Check every line below for the string "scene", and copy the lines that contain it.
### SUPPLIED MATERIAL
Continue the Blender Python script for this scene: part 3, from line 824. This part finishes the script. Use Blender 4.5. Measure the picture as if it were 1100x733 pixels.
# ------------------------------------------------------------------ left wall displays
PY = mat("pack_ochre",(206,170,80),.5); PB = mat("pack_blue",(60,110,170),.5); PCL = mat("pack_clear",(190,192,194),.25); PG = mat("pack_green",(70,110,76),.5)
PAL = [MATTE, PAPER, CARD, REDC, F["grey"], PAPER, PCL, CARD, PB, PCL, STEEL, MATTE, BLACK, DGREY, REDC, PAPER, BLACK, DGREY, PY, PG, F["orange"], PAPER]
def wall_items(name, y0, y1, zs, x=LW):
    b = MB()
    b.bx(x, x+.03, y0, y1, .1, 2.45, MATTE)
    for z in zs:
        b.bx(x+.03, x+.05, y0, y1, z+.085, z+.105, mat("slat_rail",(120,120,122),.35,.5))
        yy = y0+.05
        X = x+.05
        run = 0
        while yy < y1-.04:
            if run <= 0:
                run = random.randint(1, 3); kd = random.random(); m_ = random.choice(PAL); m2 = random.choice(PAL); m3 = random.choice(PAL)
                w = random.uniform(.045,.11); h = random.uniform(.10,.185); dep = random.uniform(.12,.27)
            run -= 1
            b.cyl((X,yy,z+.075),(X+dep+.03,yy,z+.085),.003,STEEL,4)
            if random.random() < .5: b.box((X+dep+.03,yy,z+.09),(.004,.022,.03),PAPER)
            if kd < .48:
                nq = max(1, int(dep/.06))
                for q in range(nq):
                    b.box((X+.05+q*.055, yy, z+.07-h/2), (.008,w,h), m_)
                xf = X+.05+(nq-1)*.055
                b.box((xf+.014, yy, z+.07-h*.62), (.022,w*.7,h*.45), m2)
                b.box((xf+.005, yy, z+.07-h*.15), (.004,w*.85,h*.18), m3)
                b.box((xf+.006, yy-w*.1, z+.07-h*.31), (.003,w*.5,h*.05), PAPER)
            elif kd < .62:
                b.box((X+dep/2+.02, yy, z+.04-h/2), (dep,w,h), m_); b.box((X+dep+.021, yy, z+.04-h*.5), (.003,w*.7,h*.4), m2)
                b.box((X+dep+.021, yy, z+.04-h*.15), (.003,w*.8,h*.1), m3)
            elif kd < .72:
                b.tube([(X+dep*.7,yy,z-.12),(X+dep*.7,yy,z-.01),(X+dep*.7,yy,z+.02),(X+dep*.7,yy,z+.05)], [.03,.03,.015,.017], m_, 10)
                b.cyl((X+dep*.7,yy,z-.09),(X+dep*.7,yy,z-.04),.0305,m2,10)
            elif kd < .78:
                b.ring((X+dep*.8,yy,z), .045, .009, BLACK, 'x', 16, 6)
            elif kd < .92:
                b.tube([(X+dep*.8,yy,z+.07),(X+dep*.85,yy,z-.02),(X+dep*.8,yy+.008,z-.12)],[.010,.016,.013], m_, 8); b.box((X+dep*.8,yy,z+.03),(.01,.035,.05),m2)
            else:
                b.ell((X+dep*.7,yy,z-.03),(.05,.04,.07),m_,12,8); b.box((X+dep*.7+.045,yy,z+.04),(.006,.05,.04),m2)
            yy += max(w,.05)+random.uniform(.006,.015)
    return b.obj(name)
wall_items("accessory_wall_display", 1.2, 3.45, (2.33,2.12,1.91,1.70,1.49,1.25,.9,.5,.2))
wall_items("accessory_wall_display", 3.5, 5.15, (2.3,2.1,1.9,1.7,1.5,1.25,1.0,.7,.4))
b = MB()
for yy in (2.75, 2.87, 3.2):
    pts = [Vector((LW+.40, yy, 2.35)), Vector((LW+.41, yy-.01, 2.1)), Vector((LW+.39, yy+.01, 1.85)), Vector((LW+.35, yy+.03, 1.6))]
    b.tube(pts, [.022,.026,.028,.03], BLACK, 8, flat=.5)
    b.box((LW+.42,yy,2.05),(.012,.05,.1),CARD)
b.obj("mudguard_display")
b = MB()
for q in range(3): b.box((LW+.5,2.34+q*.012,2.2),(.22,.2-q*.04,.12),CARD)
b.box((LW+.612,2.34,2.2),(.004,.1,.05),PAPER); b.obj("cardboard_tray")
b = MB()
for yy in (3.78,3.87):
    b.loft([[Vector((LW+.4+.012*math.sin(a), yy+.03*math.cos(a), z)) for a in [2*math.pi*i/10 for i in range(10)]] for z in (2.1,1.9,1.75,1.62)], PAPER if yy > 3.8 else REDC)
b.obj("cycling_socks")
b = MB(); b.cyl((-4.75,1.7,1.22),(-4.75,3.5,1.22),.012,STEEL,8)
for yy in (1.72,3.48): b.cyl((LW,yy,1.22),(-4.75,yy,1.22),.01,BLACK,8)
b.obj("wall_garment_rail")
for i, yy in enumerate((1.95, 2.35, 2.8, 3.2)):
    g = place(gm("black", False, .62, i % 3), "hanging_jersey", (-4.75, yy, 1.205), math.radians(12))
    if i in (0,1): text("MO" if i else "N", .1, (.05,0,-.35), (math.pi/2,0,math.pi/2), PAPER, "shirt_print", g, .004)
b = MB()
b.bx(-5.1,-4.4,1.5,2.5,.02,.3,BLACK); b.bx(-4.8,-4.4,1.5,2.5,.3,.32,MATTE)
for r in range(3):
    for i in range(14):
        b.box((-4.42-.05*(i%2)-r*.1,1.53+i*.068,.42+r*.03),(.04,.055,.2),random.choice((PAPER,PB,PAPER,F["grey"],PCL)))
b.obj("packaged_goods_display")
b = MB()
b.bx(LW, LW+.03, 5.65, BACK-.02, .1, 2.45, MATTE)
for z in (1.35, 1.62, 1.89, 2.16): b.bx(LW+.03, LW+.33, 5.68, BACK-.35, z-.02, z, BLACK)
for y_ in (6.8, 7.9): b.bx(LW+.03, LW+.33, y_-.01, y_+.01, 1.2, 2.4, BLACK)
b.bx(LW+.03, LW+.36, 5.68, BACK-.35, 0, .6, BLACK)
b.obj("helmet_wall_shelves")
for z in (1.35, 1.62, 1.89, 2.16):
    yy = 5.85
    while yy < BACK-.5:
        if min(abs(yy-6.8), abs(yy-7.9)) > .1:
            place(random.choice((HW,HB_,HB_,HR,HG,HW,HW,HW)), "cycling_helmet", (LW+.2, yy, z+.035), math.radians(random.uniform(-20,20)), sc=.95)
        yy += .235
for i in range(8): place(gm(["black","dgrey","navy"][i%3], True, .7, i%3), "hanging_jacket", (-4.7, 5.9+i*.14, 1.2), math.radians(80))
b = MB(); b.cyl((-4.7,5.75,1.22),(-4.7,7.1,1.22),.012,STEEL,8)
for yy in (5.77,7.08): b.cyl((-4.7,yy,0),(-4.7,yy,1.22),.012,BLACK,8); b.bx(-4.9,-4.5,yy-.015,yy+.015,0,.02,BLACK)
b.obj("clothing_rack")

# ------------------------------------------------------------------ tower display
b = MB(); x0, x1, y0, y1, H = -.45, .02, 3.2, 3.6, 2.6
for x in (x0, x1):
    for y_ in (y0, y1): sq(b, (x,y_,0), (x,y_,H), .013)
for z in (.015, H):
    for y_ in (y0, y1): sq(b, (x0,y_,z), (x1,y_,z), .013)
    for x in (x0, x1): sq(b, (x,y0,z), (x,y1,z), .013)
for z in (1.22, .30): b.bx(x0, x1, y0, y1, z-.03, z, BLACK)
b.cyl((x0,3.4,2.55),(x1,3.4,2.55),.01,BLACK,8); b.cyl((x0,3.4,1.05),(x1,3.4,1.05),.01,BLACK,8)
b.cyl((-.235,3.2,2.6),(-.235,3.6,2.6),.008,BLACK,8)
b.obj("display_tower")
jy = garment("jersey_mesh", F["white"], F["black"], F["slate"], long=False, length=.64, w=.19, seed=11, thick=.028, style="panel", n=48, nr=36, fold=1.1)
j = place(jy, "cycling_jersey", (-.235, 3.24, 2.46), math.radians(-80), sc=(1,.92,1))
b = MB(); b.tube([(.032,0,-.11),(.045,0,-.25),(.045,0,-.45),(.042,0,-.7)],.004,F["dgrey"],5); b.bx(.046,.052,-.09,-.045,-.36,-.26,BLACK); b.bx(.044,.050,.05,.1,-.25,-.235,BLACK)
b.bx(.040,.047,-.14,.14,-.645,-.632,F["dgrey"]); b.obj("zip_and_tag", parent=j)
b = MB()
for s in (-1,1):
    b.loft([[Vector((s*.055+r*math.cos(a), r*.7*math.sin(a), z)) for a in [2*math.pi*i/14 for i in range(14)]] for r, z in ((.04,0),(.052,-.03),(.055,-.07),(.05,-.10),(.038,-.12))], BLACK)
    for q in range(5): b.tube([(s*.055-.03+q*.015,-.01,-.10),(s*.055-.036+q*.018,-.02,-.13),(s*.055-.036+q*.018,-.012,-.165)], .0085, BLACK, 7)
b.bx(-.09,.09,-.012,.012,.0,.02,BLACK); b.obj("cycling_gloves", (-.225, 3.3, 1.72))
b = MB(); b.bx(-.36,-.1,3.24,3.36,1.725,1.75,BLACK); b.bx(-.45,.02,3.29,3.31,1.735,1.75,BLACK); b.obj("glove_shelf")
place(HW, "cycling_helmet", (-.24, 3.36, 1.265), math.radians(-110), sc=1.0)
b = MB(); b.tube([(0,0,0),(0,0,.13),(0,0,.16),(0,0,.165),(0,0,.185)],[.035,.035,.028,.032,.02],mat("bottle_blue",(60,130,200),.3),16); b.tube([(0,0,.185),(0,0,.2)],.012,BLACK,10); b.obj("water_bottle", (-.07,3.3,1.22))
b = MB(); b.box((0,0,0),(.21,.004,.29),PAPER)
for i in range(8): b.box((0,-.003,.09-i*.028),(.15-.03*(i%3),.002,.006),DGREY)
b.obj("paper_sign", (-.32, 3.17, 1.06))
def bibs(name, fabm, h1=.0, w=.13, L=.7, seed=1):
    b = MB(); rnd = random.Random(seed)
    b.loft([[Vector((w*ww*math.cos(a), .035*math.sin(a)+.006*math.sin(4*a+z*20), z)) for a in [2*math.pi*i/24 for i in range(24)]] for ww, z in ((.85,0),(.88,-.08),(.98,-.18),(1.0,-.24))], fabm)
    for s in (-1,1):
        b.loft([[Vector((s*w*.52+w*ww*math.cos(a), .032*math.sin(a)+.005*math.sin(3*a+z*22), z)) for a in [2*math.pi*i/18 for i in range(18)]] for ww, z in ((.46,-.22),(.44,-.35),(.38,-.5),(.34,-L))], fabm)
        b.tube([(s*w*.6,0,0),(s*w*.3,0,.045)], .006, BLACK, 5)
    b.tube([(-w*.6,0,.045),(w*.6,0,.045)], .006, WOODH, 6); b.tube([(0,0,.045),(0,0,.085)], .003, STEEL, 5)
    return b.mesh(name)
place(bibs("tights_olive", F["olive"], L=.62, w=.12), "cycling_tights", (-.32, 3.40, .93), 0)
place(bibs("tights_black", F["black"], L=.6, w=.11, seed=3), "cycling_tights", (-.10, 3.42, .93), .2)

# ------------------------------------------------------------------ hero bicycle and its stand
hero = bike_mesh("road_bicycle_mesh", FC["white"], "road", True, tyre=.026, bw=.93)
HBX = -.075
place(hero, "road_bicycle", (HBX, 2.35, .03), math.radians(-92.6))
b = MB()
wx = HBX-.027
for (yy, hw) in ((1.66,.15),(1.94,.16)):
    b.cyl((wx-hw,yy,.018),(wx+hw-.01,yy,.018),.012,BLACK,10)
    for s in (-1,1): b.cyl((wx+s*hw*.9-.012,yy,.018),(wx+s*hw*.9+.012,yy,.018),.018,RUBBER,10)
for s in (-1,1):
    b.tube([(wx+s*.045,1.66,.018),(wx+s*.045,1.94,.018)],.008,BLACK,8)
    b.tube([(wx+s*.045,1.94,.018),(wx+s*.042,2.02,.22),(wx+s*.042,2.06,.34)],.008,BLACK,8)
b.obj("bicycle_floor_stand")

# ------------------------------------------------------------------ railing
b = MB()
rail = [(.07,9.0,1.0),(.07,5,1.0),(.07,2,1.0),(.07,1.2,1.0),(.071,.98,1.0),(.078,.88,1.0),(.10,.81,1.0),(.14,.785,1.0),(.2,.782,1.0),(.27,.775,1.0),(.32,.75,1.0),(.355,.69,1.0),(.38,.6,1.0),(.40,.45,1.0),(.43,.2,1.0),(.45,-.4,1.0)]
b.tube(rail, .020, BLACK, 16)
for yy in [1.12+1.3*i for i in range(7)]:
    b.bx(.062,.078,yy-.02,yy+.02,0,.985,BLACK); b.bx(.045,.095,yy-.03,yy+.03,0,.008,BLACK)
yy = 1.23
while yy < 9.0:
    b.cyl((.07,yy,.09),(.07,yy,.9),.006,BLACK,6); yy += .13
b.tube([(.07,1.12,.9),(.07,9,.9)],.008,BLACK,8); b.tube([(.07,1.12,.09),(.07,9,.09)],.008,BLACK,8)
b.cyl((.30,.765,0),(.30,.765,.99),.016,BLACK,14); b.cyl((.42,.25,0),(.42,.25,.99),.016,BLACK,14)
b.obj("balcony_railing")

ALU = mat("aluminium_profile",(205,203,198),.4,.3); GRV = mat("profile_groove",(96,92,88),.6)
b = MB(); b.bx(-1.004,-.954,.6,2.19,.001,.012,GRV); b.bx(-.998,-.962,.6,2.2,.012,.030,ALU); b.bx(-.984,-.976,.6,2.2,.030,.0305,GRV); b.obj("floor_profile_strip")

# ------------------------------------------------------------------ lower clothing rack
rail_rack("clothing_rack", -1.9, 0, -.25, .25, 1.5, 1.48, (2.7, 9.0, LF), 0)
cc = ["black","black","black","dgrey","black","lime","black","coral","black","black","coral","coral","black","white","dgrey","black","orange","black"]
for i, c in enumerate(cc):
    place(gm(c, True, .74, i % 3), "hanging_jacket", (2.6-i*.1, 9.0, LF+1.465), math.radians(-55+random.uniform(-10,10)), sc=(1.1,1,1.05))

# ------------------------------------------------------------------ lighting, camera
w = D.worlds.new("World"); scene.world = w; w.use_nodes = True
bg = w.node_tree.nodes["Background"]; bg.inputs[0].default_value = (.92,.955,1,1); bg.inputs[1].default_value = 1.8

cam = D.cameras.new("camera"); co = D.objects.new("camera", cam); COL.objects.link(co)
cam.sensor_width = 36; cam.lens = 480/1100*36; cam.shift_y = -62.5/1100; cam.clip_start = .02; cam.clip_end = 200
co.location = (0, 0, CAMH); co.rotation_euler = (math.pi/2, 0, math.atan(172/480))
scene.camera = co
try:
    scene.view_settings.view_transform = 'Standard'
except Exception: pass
######
:: SOLUTION FOR THIS PROBLEM ::
Continue the Blender Python script for this scene: part 3, from line 824. This part finishes the script. Use Blender 4.5. Measure the picture as if it were 1100x733 pixels.
w = D.worlds.new("World"); scene.world = w; w.use_nodes = True
scene.camera = co
    scene.view_settings.view_transform = 'Standard'